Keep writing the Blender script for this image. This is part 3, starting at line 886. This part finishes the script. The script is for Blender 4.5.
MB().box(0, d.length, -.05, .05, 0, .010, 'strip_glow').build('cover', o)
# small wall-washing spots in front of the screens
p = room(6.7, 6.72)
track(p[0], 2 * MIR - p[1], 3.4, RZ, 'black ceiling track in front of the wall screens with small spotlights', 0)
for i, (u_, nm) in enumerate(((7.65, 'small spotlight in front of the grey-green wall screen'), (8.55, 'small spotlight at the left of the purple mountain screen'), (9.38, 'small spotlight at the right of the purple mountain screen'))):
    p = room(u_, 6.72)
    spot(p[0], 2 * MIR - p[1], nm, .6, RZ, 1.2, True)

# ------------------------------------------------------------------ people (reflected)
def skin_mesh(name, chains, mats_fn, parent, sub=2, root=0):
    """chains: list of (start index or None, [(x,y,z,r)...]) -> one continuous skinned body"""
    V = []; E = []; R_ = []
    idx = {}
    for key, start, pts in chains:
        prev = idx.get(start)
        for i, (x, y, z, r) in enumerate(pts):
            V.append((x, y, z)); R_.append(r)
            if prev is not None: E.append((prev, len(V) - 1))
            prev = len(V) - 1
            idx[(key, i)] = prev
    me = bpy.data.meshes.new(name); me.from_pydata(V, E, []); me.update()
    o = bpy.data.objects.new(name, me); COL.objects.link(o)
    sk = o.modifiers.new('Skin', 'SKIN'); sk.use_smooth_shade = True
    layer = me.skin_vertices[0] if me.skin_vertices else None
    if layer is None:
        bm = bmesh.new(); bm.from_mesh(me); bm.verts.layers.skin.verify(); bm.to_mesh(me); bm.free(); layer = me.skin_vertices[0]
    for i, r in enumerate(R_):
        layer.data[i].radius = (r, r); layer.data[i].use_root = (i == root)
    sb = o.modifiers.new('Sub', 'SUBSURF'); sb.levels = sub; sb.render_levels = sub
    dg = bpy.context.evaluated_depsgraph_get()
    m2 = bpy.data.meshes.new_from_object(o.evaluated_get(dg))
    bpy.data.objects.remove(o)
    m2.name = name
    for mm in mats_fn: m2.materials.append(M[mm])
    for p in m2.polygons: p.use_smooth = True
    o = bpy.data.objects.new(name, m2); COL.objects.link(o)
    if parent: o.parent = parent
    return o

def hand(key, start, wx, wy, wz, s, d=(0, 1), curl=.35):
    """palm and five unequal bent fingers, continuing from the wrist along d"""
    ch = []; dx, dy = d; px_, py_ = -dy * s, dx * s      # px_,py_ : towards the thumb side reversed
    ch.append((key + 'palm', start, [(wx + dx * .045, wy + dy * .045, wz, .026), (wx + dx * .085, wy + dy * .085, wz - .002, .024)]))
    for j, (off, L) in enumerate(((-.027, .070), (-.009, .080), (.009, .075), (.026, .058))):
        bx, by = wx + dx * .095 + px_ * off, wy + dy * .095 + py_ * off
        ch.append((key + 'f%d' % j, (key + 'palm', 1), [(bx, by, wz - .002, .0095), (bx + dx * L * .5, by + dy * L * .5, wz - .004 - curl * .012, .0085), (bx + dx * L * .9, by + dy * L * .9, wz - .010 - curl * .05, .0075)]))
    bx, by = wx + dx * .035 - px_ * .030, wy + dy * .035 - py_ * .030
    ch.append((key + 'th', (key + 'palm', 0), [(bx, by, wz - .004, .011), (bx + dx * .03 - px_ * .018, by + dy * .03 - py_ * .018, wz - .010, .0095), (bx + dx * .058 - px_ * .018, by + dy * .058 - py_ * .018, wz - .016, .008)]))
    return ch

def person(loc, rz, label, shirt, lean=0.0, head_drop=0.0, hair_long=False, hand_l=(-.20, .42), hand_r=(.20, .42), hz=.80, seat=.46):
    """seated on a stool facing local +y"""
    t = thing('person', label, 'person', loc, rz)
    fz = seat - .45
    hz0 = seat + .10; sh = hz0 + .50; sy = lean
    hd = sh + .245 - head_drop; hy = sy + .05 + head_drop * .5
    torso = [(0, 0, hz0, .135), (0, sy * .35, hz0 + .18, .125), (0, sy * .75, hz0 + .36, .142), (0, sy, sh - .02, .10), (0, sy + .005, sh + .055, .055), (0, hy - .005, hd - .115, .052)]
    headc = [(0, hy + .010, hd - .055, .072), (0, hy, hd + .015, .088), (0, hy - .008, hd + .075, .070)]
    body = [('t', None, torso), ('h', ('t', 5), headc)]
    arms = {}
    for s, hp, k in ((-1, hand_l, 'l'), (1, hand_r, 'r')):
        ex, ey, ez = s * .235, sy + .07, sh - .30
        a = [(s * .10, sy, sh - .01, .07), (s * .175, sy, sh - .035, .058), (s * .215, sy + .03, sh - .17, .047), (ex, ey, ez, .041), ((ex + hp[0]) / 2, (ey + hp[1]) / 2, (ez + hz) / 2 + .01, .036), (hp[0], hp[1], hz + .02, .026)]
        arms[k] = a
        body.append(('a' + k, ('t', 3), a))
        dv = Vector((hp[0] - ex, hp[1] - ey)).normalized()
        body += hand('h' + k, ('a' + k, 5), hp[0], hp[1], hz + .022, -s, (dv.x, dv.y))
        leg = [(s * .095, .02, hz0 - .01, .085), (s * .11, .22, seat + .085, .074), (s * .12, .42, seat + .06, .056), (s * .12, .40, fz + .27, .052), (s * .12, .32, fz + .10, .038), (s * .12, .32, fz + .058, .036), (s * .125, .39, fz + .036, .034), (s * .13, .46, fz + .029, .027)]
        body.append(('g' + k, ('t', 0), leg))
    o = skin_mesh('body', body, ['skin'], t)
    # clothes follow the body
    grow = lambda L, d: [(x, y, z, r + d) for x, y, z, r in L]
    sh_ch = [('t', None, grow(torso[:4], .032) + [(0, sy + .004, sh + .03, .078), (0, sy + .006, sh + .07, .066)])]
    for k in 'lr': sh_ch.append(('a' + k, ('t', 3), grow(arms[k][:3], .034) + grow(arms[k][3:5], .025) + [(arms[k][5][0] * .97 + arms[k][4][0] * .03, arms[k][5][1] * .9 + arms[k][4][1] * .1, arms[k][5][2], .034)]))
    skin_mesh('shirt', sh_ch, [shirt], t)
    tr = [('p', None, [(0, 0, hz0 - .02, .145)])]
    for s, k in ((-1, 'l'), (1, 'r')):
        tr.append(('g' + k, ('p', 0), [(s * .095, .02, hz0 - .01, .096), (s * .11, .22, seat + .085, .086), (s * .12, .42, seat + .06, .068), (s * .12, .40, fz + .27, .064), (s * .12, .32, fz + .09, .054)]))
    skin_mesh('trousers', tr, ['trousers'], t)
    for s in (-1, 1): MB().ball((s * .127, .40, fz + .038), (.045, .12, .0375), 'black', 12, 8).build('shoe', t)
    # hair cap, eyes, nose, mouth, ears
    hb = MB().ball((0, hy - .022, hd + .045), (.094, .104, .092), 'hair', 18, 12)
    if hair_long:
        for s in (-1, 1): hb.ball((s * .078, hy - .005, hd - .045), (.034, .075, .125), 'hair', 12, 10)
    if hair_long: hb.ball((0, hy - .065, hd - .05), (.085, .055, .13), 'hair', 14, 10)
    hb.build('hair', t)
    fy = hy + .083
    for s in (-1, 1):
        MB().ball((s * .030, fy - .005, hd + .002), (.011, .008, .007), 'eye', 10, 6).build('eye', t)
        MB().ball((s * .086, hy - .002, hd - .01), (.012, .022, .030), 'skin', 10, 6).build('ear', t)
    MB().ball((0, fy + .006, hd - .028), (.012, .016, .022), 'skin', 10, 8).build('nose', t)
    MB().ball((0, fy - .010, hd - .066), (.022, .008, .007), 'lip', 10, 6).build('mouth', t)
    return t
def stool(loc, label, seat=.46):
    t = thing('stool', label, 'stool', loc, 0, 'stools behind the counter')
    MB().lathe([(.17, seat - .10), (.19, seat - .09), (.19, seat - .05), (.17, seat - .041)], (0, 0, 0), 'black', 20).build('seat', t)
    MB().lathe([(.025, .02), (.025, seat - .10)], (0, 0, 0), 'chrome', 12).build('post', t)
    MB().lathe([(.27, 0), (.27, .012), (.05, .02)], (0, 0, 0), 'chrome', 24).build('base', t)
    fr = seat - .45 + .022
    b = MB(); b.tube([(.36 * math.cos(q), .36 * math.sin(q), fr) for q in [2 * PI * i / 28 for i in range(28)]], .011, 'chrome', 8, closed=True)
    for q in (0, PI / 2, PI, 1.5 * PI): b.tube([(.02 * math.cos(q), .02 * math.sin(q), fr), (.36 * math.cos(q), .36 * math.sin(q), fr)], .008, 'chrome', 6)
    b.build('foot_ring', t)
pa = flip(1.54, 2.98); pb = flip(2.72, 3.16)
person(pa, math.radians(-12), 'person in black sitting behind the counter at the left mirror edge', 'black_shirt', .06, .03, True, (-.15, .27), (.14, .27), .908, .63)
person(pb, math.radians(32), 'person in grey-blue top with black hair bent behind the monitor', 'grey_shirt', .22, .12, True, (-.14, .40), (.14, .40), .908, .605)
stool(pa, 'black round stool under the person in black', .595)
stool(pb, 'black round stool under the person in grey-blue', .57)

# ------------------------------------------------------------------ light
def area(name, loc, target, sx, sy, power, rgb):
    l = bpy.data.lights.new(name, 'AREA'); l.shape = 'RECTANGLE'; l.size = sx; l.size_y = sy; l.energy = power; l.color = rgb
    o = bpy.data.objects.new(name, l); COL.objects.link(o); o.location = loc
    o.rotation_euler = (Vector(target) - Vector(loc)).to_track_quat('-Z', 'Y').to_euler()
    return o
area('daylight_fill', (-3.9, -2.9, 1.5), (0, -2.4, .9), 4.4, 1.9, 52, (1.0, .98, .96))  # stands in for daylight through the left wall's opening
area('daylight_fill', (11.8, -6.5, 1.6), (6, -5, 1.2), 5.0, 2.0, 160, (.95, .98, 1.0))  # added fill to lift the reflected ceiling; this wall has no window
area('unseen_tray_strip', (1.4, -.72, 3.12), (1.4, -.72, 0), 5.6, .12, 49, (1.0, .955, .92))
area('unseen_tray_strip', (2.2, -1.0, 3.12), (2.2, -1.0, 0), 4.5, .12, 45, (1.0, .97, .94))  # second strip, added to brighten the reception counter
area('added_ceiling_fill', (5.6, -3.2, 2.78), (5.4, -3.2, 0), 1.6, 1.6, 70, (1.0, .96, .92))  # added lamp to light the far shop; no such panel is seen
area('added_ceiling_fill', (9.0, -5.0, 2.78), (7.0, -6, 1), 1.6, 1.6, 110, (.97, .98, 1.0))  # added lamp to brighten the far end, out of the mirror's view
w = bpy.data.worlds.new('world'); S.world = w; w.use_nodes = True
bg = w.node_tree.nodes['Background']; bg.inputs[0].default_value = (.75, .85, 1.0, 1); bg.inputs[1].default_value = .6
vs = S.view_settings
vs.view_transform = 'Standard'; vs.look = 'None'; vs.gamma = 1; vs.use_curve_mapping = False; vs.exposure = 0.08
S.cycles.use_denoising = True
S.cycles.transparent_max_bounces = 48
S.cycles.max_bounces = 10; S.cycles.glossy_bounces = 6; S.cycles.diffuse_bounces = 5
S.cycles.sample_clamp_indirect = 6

■ ■ ■ ■

*AIM:*
Begin with the first line of the listing and copy exactly through the line that contains "spot(p[0], 2 *", please, keeping both ends and leaving out everything after.

*COMPLETED TASK:*
Keep writing the Blender script for this image. This is part 3, starting at line 886. This part finishes the script. The script is for Blender 4.5.
MB().box(0, d.length, -.05, .05, 0, .010, 'strip_glow').build('cover', o)
# small wall-washing spots in front of the screens
p = room(6.7, 6.72)
track(p[0], 2 * MIR - p[1], 3.4, RZ, 'black ceiling track in front of the wall screens with small spotlights', 0)
for i, (u_, nm) in enumerate(((7.65, 'small spotlight in front of the grey-green wall screen'), (8.55, 'small spotlight at the left of the purple mountain screen'), (9.38, 'small spotlight at the right of the purple mountain screen'))):
    p = room(u_, 6.72)
    spot(p[0], 2 * MIR - p[1], nm, .6, RZ, 1.2, True)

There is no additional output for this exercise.